# What to do
Skip the pictures. Reproduce all other material exactly.

-- Data block start --

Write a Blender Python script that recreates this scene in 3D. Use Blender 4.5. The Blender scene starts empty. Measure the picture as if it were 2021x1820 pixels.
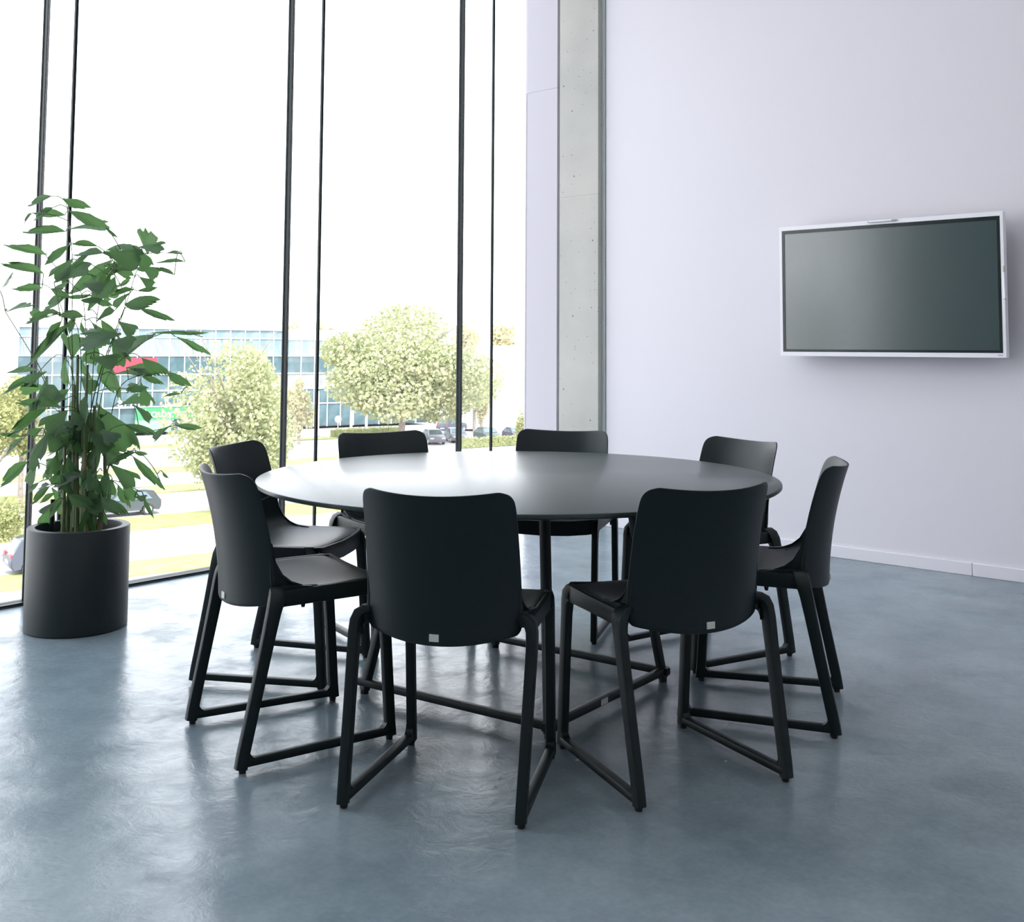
import bpy, bmesh, math, random, json
from mathutils import Vector, Matrix
S = bpy.context.scene
COL = S.collection
# ------------------------------------------------------------------ camera
cd = bpy.data.cameras.new('camera'); cam = bpy.data.objects.new('camera', cd); COL.objects.link(cam)
rt = Vector((0.7604, 0.6494, 0.0058)); up = Vector((0.0418, -0.0579, 0.9974)); bk = Vector((0.6481, -0.7582, -0.0712))
M = Matrix.Identity(4)
for i, v in enumerate((rt, up, bk)):
    for j in range(3): M[j][i] = v[j]
M.translation = (4.8818, -5.8721, 1.1557)
cam.matrix_world = M
cd.sensor_fit = 'HORIZONTAL'; cd.sensor_width = 36.0
cd.lens = 2128.9 / 2021 * 36
cd.shift_x = 0.0; cd.shift_y = -(910 - 537.2) / 2021
cd.clip_start = 0.05; cd.clip_end = 2000
S.camera = cam
# ------------------------------------------------------------------ sky, sun, exposure
W = bpy.data.worlds.new('sky'); S.world = W; W.use_nodes = True
nt = W.node_tree; nt.nodes.clear()
wo = nt.nodes.new('ShaderNodeOutputWorld'); bg = nt.nodes.new('ShaderNodeBackground')
tc = nt.nodes.new('ShaderNodeTexCoord'); sx = nt.nodes.new('ShaderNodeSeparateXYZ'); cr = nt.nodes.new('ShaderNodeValToRGB')
cr.color_ramp.elements[0].position = 0.0; cr.color_ramp.elements[0].color = (1.0, 0.97, 1.0, 1)
cr.color_ramp.elements[1].position = 0.8; cr.color_ramp.elements[1].color = (0.80, 0.88, 1.0, 1)
nt.links.new(tc.outputs['Generated'], sx.inputs[0]); nt.links.new(sx.outputs['Z'], cr.inputs[0])
nt.links.new(cr.outputs[0], bg.inputs[0]); bg.inputs[1].default_value = 2.35
nt.links.new(bg.outputs[0], wo.inputs[0])
sd = bpy.data.lights.new('sun', 'SUN'); sd.energy = 2.6; sd.angle = math.radians(1.5); sd.color = (1.0, 0.95, 0.86)
so = bpy.data.objects.new('sun', sd); COL.objects.link(so)
so.rotation_euler = Vector((-0.62, 0.25, -0.74)).to_track_quat('-Z', 'Y').to_euler()
S.view_settings.view_transform = 'Standard'; S.view_settings.look = 'None'
S.view_settings.gamma = 1.0; S.view_settings.exposure = 1.0; S.view_settings.use_curve_mapping = False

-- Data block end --

# Task output
Write a Blender Python script that recreates this scene in 3D. Use Blender 4.5. The Blender scene starts empty. Measure the picture as if it were 2021x1820 pixels.
import bpy, bmesh, math, random, json
from mathutils import Vector, Matrix
S = bpy.context.scene
COL = S.collection
# ------------------------------------------------------------------ camera
cd = bpy.data.cameras.new('camera'); cam = bpy.data.objects.new('camera', cd); COL.objects.link(cam)
rt = Vector((0.7604, 0.6494, 0.0058)); up = Vector((0.0418, -0.0579, 0.9974)); bk = Vector((0.6481, -0.7582, -0.0712))
M = Matrix.Identity(4)
for i, v in enumerate((rt, up, bk)):
    for j in range(3): M[j][i] = v[j]
M.translation = (4.8818, -5.8721, 1.1557)
cam.matrix_world = M
cd.sensor_fit = 'HORIZONTAL'; cd.sensor_width = 36.0
cd.lens = 2128.9 / 2021 * 36
cd.shift_x = 0.0; cd.shift_y = -(910 - 537.2) / 2021
cd.clip_start = 0.05; cd.clip_end = 2000
S.camera = cam
# ------------------------------------------------------------------ sky, sun, exposure
W = bpy.data.worlds.new('sky'); S.world = W; W.use_nodes = True
nt = W.node_tree; nt.nodes.clear()
wo = nt.nodes.new('ShaderNodeOutputWorld'); bg = nt.nodes.new('ShaderNodeBackground')
tc = nt.nodes.new('ShaderNodeTexCoord'); sx = nt.nodes.new('ShaderNodeSeparateXYZ'); cr = nt.nodes.new('ShaderNodeValToRGB')
cr.color_ramp.elements[0].position = 0.0; cr.color_ramp.elements[0].color = (1.0, 0.97, 1.0, 1)
cr.color_ramp.elements[1].position = 0.8; cr.color_ramp.elements[1].color = (0.80, 0.88, 1.0, 1)
nt.links.new(tc.outputs['Generated'], sx.inputs[0]); nt.links.new(sx.outputs['Z'], cr.inputs[0])
nt.links.new(cr.outputs[0], bg.inputs[0]); bg.inputs[1].default_value = 2.35
nt.links.new(bg.outputs[0], wo.inputs[0])
sd = bpy.data.lights.new('sun', 'SUN'); sd.energy = 2.6; sd.angle = math.radians(1.5); sd.color = (1.0, 0.95, 0.86)
so = bpy.data.objects.new('sun', sd); COL.objects.link(so)
so.rotation_euler = Vector((-0.62, 0.25, -0.74)).to_track_quat('-Z', 'Y').to_euler()
S.view_settings.view_transform = 'Standard'; S.view_settings.look = 'None'
S.view_settings.gamma = 1.0; S.view_settings.exposure = 1.0; S.view_settings.use_curve_mapping = False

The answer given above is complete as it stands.